>> BEGIN Dataset content

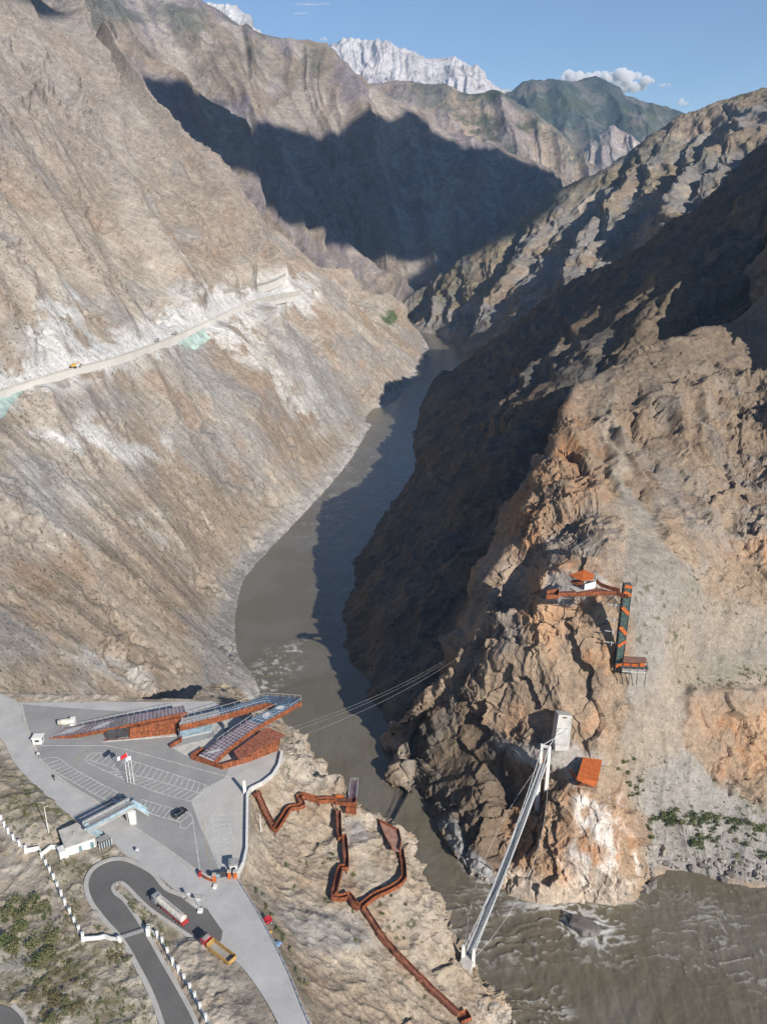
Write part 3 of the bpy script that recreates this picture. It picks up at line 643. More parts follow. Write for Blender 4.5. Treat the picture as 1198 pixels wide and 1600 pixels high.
build_river()
bpy.context.view_layer.update()
DG = bpy.context.evaluated_depsgraph_get()
TERR = set(SHEETS)
def hit(px, py, only=None):
    """the ground point seen at this place of the photograph"""
    r = ray(px, py); d = Vector(r / np.linalg.norm(r)); o = Vector((0, 0, HC))
    for k in range(12):
        ok, loc, nor, i, ob, mtx = SC.ray_cast(DG, o, d)
        if not ok: break
        if (only is None and (ob.name in TERR or ob.name == 'river')) or (only and ob.name in only): return np.array(loc)
        o = loc + d * .02
    return Zp(px, py, 0) if py > 320 else D(px, py, 3000)
def down(x, y, z0=2500):
    """height of the ground at x, y"""
    o = Vector((x, y, z0))
    for k in range(12):
        ok, loc, nor, i, ob, mtx = SC.ray_cast(DG, o, Vector((0, 0, -1)))
        if not ok: break
        if ob.name in TERR: return loc.z
        o = loc + Vector((0, 0, -.02))
    return 0.0
# ---- clouds --------------------------------------------------------------
def cloud_mat():
    m, n, b = nodes_of('cloud_white')
    b.inputs['Base Color'].default_value = (.9, .9, .9, 1); b.inputs['Roughness'].default_value = 1; b.inputs['Specular IOR Level'].default_value = 0
    b.inputs['Subsurface Weight'].default_value = 0.0
    tl = n.nodes.new('ShaderNodeBsdfTranslucent'); tl.inputs[0].default_value = (.9, .9, .9, 1)
    ad = n.nodes.new('ShaderNodeMixShader'); ad.inputs[0].default_value = .6
    n.links.new(b.outputs[0], ad.inputs[1]); n.links.new(tl.outputs[0], ad.inputs[2])
    out = n.nodes['Material Output']; n.links.new(ad.outputs[0], out.inputs[0])
    return m
M_CLOUD = cloud_mat()
def cloud_volume():
    m = bpy.data.materials.new('cloud_vapour'); m.use_nodes = True; n = m.node_tree; n.nodes.remove(n.nodes['Principled BSDF'])
    v = n.nodes.new('ShaderNodeVolumePrincipled'); v.inputs['Color'].default_value = (1, 1, 1, 1); v.inputs['Density'].default_value = .012; v.inputs['Anisotropy'].default_value = 0
    n.links.new(v.outputs[0], n.nodes['Material Output'].inputs['Volume']); return m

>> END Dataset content

What this task involves » Leave out the pictures and retype every line above exactly.

Written answer »
Write part 3 of the bpy script that recreates this picture. It picks up at line 643. More parts follow. Write for Blender 4.5. Treat the picture as 1198 pixels wide and 1600 pixels high.
build_river()
bpy.context.view_layer.update()
DG = bpy.context.evaluated_depsgraph_get()
TERR = set(SHEETS)
def hit(px, py, only=None):
    """the ground point seen at this place of the photograph"""
    r = ray(px, py); d = Vector(r / np.linalg.norm(r)); o = Vector((0, 0, HC))
    for k in range(12):
        ok, loc, nor, i, ob, mtx = SC.ray_cast(DG, o, d)
        if not ok: break
        if (only is None and (ob.name in TERR or ob.name == 'river')) or (only and ob.name in only): return np.array(loc)
        o = loc + d * .02
    return Zp(px, py, 0) if py > 320 else D(px, py, 3000)
def down(x, y, z0=2500):
    """height of the ground at x, y"""
    o = Vector((x, y, z0))
    for k in range(12):
        ok, loc, nor, i, ob, mtx = SC.ray_cast(DG, o, Vector((0, 0, -1)))
        if not ok: break
        if ob.name in TERR: return loc.z
        o = loc + Vector((0, 0, -.02))
    return 0.0
# ---- clouds --------------------------------------------------------------
def cloud_mat():
    m, n, b = nodes_of('cloud_white')
    b.inputs['Base Color'].default_value = (.9, .9, .9, 1); b.inputs['Roughness'].default_value = 1; b.inputs['Specular IOR Level'].default_value = 0
    b.inputs['Subsurface Weight'].default_value = 0.0
    tl = n.nodes.new('ShaderNodeBsdfTranslucent'); tl.inputs[0].default_value = (.9, .9, .9, 1)
    ad = n.nodes.new('ShaderNodeMixShader'); ad.inputs[0].default_value = .6
    n.links.new(b.outputs[0], ad.inputs[1]); n.links.new(tl.outputs[0], ad.inputs[2])
    out = n.nodes['Material Output']; n.links.new(ad.outputs[0], out.inputs[0])
    return m
M_CLOUD = cloud_mat()
def cloud_volume():
    m = bpy.data.materials.new('cloud_vapour'); m.use_nodes = True; n = m.node_tree; n.nodes.remove(n.nodes['Principled BSDF'])
    v = n.nodes.new('ShaderNodeVolumePrincipled'); v.inputs['Color'].default_value = (1, 1, 1, 1); v.inputs['Density'].default_value = .012; v.inputs['Anisotropy'].default_value = 0
    n.links.new(v.outputs[0], n.nodes['Material Output'].inputs['Volume']); return m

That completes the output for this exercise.